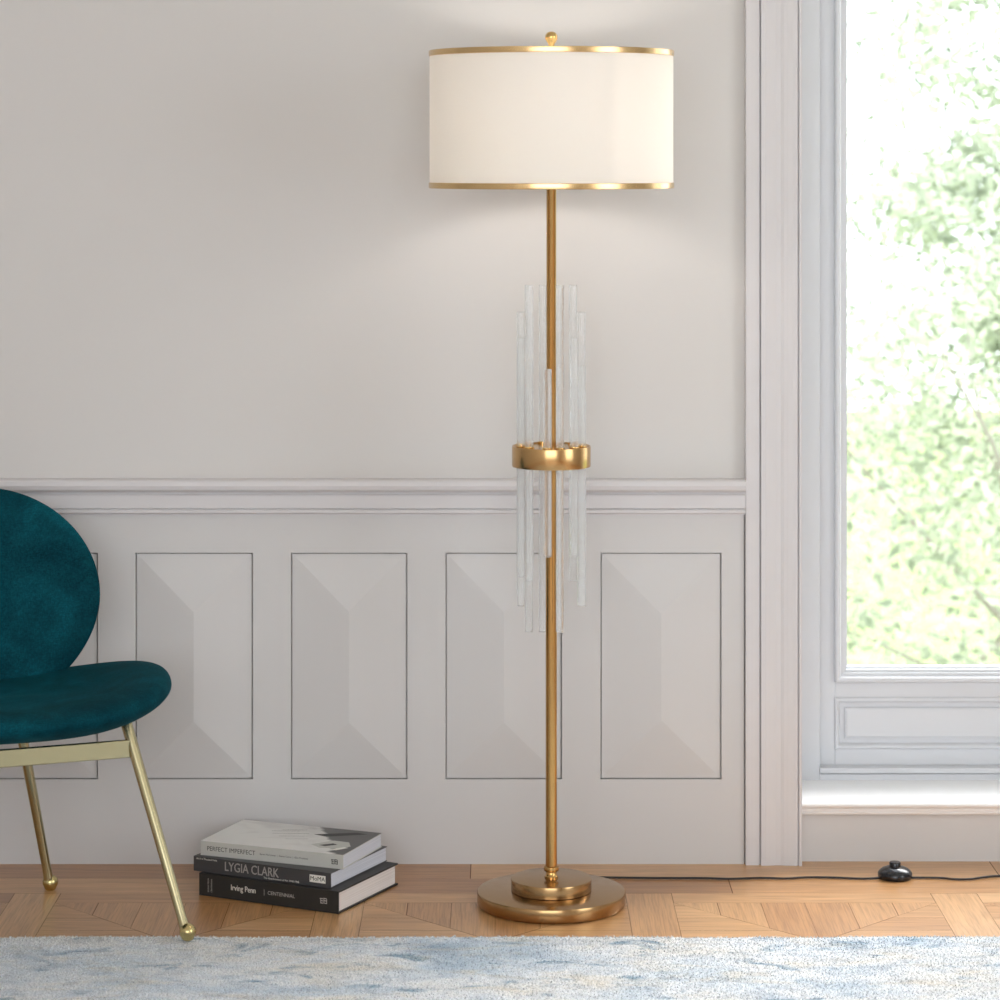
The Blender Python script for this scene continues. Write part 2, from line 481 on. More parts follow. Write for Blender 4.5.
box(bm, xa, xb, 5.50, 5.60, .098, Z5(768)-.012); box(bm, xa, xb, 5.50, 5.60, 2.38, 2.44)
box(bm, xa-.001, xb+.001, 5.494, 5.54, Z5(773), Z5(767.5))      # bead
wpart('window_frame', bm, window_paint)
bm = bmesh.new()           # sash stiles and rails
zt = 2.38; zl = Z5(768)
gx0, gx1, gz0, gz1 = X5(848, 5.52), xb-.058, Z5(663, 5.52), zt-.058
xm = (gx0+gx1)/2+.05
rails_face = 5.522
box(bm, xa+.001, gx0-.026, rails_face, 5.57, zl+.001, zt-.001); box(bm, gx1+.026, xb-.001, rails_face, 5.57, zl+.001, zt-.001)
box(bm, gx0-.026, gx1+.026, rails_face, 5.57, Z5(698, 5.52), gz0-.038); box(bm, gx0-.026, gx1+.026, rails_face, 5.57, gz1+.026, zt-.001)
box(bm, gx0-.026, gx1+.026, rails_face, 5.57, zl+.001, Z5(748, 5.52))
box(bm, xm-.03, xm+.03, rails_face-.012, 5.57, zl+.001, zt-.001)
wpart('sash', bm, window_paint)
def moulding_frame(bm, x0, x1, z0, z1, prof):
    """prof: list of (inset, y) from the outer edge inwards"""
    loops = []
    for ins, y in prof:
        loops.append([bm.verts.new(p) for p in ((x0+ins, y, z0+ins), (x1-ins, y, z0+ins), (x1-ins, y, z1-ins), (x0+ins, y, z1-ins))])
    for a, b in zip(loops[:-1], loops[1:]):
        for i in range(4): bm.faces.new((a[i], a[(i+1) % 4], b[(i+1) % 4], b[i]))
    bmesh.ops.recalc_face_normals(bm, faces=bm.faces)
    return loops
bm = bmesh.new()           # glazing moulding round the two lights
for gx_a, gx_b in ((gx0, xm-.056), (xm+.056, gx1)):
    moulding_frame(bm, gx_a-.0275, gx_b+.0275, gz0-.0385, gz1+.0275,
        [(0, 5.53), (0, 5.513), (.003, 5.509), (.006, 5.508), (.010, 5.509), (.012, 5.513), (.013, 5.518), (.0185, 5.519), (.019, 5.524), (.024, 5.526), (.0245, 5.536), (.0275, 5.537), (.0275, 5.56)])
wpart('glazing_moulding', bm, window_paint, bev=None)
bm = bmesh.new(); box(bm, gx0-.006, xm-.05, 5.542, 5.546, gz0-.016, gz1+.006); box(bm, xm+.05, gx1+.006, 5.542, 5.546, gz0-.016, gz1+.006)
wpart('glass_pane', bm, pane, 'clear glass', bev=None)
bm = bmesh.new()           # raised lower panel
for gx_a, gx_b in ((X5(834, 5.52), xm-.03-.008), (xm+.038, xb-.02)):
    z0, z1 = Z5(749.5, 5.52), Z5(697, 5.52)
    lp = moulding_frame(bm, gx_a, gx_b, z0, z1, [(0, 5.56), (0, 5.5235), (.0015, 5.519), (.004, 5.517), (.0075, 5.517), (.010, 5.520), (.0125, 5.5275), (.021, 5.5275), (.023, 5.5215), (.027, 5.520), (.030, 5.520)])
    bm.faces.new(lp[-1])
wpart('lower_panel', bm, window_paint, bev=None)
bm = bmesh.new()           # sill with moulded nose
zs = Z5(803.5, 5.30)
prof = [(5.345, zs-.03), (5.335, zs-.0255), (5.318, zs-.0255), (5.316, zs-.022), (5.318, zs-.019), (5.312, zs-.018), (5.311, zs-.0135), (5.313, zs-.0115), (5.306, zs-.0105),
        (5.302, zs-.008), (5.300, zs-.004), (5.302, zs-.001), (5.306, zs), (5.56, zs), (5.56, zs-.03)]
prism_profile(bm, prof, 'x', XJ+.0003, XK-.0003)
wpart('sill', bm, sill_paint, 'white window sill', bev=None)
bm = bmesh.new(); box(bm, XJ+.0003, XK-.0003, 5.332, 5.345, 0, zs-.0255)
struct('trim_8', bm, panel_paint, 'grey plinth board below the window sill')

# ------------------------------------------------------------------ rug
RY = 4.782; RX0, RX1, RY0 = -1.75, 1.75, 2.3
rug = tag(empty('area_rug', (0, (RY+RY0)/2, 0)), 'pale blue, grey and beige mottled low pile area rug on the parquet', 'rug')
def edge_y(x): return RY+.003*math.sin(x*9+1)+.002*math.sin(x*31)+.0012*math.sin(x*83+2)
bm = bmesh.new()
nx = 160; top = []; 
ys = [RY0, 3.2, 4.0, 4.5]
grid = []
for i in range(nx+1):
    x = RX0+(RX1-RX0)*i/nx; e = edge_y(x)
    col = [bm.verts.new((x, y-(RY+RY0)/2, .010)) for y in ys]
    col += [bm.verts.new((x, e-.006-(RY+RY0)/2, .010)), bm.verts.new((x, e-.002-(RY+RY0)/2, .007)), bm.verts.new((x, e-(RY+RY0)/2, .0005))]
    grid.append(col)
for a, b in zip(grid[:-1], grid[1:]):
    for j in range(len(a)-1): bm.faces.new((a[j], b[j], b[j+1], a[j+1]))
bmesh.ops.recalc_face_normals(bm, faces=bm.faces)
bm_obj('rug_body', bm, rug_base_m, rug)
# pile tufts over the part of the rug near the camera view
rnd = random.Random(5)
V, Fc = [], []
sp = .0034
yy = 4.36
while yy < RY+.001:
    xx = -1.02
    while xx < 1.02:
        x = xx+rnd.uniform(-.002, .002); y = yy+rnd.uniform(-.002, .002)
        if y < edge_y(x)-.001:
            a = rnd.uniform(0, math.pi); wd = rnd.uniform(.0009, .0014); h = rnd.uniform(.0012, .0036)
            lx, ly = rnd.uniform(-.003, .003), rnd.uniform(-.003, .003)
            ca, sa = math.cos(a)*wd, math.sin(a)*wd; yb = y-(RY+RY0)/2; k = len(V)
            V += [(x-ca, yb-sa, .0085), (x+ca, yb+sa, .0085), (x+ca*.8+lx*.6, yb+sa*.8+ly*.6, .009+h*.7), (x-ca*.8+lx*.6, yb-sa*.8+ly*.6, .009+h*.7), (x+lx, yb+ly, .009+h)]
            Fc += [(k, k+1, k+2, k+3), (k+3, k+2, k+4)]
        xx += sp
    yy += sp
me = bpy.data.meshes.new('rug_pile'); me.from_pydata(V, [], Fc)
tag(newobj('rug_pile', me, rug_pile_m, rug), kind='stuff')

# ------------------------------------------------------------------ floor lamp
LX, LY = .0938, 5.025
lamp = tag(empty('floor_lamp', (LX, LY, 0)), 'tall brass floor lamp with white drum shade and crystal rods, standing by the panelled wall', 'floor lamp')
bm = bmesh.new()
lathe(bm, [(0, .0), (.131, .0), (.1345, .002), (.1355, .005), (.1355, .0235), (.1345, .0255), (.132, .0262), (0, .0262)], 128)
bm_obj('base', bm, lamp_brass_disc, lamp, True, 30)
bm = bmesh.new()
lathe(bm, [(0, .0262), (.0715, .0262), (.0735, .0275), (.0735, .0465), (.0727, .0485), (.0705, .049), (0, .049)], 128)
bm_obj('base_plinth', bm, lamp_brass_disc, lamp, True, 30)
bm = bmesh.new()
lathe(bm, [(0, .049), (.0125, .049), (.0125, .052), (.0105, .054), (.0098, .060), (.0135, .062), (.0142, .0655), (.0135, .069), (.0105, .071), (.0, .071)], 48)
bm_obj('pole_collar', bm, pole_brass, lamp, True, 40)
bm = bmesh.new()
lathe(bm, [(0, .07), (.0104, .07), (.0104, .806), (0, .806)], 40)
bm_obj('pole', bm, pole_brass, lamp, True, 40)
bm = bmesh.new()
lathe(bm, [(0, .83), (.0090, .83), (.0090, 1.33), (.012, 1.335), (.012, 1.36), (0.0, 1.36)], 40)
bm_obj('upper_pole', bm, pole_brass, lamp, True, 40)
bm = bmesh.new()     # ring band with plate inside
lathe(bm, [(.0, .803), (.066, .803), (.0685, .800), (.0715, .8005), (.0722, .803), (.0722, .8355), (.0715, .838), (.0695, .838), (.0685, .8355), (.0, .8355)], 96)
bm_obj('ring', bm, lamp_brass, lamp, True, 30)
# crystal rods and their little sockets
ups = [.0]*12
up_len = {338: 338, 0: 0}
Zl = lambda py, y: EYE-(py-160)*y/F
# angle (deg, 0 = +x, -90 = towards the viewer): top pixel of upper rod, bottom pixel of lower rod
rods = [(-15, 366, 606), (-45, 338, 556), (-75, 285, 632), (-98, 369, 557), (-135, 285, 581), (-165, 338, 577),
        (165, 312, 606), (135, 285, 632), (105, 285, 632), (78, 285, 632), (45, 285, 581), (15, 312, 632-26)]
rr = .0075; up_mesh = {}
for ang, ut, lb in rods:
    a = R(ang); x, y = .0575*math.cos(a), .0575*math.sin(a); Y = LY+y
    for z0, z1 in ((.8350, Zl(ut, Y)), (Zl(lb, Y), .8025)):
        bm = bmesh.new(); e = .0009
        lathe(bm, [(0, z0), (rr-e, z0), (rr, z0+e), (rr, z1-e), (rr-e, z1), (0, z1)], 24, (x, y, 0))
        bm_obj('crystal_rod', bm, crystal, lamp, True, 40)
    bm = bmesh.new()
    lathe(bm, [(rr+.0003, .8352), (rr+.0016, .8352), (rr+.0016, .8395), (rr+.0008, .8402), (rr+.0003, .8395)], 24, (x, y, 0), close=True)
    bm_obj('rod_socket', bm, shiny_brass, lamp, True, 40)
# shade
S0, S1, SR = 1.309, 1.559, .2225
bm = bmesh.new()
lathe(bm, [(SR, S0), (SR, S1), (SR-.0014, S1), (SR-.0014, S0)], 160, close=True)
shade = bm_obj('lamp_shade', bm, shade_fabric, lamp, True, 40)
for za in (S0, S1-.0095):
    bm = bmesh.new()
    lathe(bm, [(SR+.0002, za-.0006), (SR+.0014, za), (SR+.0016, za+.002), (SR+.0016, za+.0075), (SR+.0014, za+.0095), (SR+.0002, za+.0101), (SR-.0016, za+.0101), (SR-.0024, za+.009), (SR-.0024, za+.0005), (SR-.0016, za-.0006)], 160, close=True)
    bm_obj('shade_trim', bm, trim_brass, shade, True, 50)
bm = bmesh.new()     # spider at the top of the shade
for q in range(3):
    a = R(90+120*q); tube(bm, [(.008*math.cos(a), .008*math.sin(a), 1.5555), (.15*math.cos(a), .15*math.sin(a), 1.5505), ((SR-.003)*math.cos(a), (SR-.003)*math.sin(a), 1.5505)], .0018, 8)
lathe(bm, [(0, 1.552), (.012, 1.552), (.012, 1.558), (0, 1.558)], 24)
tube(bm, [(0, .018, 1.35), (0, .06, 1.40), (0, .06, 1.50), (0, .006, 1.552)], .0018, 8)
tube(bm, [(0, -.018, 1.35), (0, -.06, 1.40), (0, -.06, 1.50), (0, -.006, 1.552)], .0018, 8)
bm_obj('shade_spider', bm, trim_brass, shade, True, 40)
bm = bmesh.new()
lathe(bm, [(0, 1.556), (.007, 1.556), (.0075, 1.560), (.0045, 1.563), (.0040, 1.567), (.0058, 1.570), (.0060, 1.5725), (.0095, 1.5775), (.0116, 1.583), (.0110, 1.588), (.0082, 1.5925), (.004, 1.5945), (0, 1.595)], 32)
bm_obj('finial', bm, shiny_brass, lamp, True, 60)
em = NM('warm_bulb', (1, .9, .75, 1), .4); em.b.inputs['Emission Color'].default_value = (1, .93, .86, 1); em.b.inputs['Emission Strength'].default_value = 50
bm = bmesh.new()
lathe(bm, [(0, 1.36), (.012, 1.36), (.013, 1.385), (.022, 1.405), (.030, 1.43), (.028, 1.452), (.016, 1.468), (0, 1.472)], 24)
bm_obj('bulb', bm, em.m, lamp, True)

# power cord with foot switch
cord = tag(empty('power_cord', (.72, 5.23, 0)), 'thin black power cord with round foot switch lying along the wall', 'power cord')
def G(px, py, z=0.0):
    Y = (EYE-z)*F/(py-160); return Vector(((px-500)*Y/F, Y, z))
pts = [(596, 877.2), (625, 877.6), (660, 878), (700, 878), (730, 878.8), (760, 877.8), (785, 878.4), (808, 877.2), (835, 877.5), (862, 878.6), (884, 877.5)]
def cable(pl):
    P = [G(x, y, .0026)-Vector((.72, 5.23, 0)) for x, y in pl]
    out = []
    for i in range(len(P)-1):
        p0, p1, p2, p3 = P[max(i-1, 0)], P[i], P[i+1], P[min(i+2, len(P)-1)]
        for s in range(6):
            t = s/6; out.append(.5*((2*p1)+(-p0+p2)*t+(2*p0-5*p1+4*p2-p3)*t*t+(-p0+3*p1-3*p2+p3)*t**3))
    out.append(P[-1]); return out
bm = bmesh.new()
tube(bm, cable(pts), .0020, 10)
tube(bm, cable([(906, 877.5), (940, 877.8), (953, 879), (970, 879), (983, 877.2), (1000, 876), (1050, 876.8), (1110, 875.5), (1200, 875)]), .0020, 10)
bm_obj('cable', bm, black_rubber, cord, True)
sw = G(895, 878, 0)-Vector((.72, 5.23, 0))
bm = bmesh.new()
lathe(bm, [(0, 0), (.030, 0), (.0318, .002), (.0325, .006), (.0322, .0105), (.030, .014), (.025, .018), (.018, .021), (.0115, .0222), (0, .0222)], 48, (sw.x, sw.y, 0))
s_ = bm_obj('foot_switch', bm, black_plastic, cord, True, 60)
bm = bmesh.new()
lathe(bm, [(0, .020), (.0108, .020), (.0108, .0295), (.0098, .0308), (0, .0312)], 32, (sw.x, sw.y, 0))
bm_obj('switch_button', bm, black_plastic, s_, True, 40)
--
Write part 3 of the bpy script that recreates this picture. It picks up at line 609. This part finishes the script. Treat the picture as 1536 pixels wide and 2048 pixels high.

→ What you are asked to do: Copy down every line of the entries containing the word "this".

→ The solution:
The Blender Python script for this scene continues. Write part 2, from line 481 on. More parts follow. Write for Blender 4.5.
Write part 3 of the bpy script that recreates this picture. It picks up at line 609. This part finishes the script. Treat the picture as 1536 pixels wide and 2048 pixels high.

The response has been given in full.